**What you have to do**
Locate and copy all lines bearing the word "that".
______
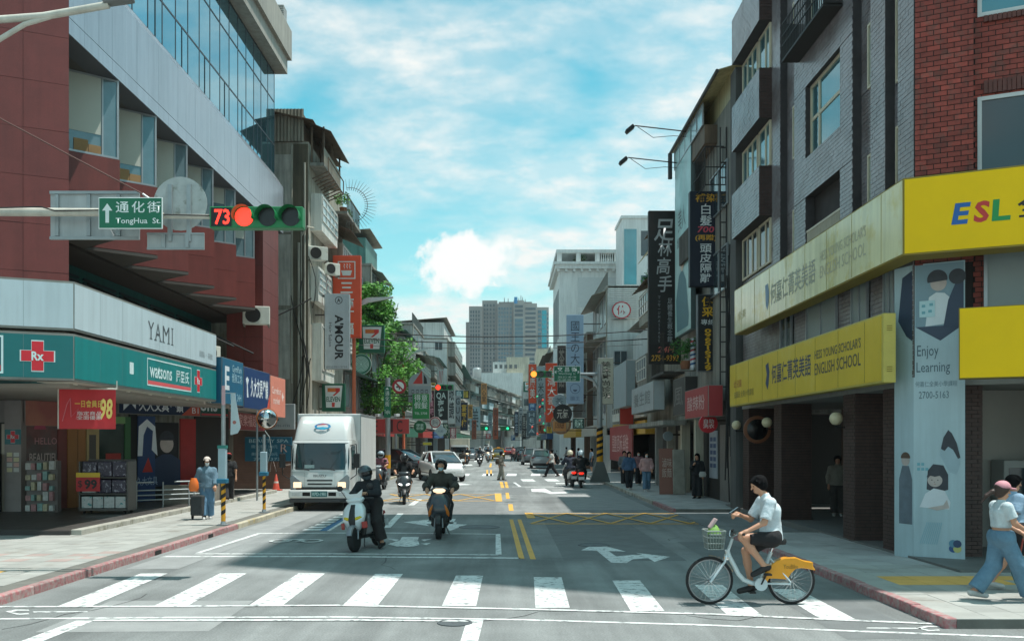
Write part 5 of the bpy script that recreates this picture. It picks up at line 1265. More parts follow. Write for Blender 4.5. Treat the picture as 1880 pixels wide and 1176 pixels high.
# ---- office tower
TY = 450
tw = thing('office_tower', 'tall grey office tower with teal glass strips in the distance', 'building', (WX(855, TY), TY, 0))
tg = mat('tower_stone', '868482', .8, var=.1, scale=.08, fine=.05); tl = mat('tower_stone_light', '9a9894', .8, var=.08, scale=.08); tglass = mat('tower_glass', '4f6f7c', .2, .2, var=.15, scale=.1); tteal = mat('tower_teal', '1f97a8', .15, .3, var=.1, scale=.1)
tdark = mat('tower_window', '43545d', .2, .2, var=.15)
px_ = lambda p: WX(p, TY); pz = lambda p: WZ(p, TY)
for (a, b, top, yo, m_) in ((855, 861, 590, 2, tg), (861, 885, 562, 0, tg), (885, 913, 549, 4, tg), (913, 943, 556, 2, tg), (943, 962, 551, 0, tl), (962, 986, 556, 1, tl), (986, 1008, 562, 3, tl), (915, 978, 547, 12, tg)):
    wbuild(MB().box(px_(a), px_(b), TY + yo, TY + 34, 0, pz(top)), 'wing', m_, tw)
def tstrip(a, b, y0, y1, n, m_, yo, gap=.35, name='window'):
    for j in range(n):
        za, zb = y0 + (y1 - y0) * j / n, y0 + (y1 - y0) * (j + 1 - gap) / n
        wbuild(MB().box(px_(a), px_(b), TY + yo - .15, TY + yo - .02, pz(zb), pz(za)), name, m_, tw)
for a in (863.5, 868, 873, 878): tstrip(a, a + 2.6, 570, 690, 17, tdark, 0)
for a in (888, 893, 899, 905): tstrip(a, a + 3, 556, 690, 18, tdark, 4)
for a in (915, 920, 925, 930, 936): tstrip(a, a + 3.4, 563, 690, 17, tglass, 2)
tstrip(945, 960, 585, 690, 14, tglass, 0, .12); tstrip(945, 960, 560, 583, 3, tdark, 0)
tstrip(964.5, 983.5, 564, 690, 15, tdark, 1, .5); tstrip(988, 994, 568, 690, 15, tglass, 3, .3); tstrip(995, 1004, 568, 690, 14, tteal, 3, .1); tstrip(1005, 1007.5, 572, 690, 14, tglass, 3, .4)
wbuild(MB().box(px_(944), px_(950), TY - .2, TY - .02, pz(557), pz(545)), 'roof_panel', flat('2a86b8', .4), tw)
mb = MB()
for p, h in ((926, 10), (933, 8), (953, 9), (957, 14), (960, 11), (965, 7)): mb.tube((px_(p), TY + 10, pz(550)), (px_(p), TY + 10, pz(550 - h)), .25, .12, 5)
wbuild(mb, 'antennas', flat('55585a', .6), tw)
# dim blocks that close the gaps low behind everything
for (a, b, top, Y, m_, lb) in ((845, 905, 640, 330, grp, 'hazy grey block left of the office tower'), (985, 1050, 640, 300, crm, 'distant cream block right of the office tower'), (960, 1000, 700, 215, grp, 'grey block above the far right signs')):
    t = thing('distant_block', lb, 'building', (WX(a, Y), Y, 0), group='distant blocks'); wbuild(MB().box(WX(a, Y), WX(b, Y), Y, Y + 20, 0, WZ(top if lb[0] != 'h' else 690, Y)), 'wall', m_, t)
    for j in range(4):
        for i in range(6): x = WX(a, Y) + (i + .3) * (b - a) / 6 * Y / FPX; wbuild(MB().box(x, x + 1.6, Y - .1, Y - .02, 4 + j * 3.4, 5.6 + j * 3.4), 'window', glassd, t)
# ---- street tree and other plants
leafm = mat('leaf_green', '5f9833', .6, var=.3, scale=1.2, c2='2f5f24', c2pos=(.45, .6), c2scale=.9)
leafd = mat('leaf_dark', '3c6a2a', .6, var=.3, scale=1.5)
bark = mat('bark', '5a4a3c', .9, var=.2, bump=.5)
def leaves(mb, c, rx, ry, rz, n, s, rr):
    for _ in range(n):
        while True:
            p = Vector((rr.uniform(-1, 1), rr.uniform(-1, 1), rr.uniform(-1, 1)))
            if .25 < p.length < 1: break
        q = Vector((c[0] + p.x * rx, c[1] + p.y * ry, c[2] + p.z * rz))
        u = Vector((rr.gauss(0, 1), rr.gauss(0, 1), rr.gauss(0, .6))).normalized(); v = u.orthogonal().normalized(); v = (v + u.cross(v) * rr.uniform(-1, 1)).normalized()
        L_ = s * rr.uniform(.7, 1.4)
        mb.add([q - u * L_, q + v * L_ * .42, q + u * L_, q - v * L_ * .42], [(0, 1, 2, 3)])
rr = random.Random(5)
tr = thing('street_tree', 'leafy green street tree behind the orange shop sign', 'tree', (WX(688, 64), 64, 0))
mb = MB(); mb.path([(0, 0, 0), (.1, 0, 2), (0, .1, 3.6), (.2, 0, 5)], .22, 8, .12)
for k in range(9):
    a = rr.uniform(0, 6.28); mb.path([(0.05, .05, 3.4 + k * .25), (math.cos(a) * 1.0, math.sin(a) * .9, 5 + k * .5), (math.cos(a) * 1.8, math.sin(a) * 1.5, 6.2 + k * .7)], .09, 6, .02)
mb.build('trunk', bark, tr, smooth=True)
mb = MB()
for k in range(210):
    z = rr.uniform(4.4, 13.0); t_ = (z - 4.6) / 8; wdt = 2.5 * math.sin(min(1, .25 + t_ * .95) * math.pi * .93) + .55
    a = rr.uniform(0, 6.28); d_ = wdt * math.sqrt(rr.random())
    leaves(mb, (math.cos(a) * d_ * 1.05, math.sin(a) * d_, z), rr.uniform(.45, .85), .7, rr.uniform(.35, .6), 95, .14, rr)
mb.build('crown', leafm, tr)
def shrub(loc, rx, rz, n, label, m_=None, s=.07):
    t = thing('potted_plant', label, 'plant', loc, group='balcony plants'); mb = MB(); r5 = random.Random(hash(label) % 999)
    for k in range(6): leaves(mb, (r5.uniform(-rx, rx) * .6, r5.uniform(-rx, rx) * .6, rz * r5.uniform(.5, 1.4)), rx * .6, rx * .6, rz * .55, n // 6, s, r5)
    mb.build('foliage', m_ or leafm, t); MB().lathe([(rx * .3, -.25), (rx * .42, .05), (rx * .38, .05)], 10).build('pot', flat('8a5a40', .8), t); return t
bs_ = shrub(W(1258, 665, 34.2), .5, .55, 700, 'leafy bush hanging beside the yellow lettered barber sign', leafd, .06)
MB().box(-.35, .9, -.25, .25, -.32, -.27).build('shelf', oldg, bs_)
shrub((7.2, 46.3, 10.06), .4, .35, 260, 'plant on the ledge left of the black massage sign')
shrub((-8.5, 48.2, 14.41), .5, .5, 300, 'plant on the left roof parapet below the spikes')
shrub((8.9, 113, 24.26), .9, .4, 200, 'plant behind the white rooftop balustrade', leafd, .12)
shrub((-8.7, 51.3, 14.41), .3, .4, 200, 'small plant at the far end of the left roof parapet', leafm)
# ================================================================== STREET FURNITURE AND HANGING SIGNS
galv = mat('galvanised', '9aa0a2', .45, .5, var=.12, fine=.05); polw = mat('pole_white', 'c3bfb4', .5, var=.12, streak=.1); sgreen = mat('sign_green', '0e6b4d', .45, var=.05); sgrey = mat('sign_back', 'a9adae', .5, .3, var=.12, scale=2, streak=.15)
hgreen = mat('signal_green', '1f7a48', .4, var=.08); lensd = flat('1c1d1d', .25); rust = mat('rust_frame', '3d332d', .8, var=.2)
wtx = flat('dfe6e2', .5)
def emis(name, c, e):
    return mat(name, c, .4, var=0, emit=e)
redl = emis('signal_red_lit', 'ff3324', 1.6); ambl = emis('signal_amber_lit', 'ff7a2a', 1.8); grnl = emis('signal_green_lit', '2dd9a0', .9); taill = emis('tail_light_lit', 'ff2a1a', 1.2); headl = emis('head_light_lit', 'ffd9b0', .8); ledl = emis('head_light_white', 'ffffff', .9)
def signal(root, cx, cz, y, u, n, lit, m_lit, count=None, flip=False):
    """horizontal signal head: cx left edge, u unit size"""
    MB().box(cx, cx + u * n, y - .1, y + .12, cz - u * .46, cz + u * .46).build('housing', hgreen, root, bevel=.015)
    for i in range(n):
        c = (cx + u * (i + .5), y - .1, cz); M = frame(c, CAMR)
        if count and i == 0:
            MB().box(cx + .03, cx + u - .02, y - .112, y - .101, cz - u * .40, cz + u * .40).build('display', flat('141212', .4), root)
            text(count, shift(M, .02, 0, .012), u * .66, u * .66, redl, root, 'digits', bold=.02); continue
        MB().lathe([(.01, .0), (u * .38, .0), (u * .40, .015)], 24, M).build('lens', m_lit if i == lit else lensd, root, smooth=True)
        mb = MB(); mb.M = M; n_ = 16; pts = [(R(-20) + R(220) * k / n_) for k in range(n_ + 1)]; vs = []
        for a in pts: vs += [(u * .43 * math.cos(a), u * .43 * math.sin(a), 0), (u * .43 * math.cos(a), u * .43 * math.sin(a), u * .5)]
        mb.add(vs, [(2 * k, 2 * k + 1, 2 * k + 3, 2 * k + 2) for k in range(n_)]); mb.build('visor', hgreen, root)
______
**Answer to the problem**
Write part 5 of the bpy script that recreates this picture. It picks up at line 1265. More parts follow. Write for Blender 4.5. Treat the picture as 1880 pixels wide and 1176 pixels high.
# dim blocks that close the gaps low behind everything